Twitter to Ban Political Advertising Globally, CEO Dorsey Says

Jack Dorsey. /Courtesy Photo

Twitter Inc. announced Wednesday that it will no longer take political ads.

In a series of posts, via Twitter CEO, Jack Dorsey’s account, the new policy that is set to be published on November 15, will go into effect on November 22, 2019.

“While internet advertising is incredibly powerful and very effective for commercial advertisers, that power brings significant risks to politics, where it can be used to influence votes to affect the lives of millions,” Dorsey said.

“Internet political ads present entirely new challenges to civic discourse: machine learning-based optimization of messaging and micro-targeting, unchecked misleading information, and deep fakes. All at increasing velocity, sophistication, and overwhelming scale,” he added.

We’ve made the decision to stop all political advertising on Twitter globally. We believe political message reach should be earned, not bought. Why? A few reasons…?

As tech companies have moved to counter the spread of fake news and misinformation after the 2016 US election, they have been forced to make choices about whether legitimate political actors should be given extra leeway. In June, Twitter said it would label but not delete tweets from politicians who violated its rules.

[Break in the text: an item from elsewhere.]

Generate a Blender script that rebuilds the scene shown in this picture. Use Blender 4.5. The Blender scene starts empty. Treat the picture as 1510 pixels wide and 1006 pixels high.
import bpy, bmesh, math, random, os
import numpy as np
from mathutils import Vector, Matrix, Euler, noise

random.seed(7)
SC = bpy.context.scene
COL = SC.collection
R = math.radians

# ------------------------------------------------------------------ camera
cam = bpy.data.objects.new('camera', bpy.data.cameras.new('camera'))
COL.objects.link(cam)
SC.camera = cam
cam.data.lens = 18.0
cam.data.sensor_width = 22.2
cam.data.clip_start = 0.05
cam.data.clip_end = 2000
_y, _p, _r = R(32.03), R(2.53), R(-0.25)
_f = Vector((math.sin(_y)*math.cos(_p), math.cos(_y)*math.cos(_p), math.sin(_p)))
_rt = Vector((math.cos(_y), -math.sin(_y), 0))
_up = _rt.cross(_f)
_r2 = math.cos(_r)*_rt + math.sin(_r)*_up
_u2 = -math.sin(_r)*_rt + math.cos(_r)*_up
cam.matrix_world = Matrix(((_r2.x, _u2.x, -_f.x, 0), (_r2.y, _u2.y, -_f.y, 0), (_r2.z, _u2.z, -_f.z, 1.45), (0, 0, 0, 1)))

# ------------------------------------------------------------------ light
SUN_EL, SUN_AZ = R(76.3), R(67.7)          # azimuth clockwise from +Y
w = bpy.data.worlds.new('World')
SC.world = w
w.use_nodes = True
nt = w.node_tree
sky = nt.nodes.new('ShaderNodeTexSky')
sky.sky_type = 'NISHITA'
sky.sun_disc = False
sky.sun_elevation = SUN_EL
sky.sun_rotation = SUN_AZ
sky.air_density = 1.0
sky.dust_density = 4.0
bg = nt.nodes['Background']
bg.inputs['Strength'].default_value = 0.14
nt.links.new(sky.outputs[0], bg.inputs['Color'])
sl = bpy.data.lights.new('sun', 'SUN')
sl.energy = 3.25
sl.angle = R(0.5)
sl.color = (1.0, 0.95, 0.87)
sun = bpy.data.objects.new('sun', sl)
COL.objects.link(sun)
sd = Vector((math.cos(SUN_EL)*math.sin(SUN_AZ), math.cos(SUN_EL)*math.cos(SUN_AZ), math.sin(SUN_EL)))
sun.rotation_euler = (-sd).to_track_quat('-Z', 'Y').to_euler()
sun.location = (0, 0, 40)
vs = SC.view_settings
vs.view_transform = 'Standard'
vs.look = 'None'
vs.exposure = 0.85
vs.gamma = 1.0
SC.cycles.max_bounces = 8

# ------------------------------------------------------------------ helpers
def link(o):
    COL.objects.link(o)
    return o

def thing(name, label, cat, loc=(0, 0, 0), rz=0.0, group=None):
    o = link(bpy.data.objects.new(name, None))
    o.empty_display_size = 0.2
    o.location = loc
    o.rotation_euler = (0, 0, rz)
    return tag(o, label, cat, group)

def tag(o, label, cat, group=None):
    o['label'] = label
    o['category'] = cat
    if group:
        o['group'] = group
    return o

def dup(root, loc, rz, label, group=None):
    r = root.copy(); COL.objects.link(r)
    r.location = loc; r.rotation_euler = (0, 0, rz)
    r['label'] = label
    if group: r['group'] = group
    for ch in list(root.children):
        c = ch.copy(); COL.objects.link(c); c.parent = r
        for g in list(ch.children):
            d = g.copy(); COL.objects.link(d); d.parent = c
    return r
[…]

Twitter’s decision puts it apart from other tech companies that have resisted calls to stop taking political ads. Critics cite the powerful micro-targeting capabilities of tech platforms — which allow ads to be tailored to niche audiences and interest groups — as being susceptible to abuse, particularly when spreading false or misleading claims.

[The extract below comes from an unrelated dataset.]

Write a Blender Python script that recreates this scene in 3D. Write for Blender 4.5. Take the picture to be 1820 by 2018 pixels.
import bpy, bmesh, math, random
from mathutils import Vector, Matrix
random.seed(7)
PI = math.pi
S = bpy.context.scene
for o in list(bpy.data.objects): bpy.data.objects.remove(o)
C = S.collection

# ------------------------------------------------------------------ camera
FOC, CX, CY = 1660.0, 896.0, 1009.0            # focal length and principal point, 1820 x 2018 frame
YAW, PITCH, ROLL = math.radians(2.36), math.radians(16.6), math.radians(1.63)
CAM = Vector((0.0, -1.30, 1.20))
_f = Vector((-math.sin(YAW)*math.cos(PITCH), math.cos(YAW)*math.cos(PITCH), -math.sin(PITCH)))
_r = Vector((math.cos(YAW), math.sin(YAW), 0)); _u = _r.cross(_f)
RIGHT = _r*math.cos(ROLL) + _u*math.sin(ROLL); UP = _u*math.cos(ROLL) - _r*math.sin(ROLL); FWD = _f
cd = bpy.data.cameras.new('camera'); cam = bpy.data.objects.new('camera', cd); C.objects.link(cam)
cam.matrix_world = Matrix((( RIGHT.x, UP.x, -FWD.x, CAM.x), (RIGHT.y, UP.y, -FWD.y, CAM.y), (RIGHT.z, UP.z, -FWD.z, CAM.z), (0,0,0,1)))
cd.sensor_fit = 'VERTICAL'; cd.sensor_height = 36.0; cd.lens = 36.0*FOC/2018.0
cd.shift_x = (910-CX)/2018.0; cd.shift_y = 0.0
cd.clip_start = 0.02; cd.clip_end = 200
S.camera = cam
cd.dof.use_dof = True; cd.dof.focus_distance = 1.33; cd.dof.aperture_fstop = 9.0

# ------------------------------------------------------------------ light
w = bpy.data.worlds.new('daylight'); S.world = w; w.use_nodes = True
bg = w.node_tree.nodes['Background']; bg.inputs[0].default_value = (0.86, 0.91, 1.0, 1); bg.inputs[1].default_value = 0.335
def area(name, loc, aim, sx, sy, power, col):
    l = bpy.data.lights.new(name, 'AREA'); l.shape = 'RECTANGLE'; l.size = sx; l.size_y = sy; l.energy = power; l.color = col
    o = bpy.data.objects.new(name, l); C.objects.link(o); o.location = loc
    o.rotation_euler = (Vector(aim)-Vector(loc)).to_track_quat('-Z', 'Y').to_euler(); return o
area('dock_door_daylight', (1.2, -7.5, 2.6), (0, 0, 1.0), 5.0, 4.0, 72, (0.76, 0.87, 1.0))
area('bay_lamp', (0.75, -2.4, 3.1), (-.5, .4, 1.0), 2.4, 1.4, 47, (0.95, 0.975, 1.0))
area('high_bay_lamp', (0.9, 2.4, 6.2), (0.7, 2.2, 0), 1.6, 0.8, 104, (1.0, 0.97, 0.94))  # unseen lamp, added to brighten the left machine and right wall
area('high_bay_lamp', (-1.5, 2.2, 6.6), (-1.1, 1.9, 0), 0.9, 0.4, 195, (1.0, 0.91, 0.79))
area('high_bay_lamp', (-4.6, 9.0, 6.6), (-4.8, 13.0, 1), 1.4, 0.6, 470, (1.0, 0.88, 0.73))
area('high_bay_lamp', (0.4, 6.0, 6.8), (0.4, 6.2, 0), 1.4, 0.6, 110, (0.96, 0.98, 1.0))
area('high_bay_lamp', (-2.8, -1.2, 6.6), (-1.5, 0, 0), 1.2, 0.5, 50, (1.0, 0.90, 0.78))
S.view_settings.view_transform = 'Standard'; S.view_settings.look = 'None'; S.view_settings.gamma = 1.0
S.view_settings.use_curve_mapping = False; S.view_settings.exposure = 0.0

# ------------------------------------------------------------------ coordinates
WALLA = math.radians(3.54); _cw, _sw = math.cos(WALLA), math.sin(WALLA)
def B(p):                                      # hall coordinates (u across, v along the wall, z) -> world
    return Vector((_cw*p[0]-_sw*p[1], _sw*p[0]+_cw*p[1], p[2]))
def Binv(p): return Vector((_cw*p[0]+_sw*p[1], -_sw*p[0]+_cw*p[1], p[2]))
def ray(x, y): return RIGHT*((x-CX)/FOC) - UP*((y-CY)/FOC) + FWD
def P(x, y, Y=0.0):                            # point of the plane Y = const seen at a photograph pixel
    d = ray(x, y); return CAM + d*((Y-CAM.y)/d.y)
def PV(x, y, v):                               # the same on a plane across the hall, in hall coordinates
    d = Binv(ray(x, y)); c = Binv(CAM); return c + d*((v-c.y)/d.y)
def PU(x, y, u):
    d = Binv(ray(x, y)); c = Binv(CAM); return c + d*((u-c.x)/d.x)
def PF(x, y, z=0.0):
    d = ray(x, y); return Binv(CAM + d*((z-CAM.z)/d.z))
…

Facebook is currently embroiled in a debate over its decision to allow political campaigns to push ads containing misinformation. The company has said it does not think it should be the arbiter of political speech, though it does stop companies and political committees from using false information in ads.

Dorsey touched on the conflict between hosting paid political ads and trying to fight the spread of misinformation.

“For instance, it‘s not credible for us to say: ‘We’re working hard to stop people from gaming our systems to spread misleading info, but if someone pays us to target and force people to see their political ad…well…they can say whatever they want!'” Dorsey tweeted.

He also offered some details on the company’s thought process, noting that it considered only eliminating ads from candidates but felt that left open loopholes for issue-based ads.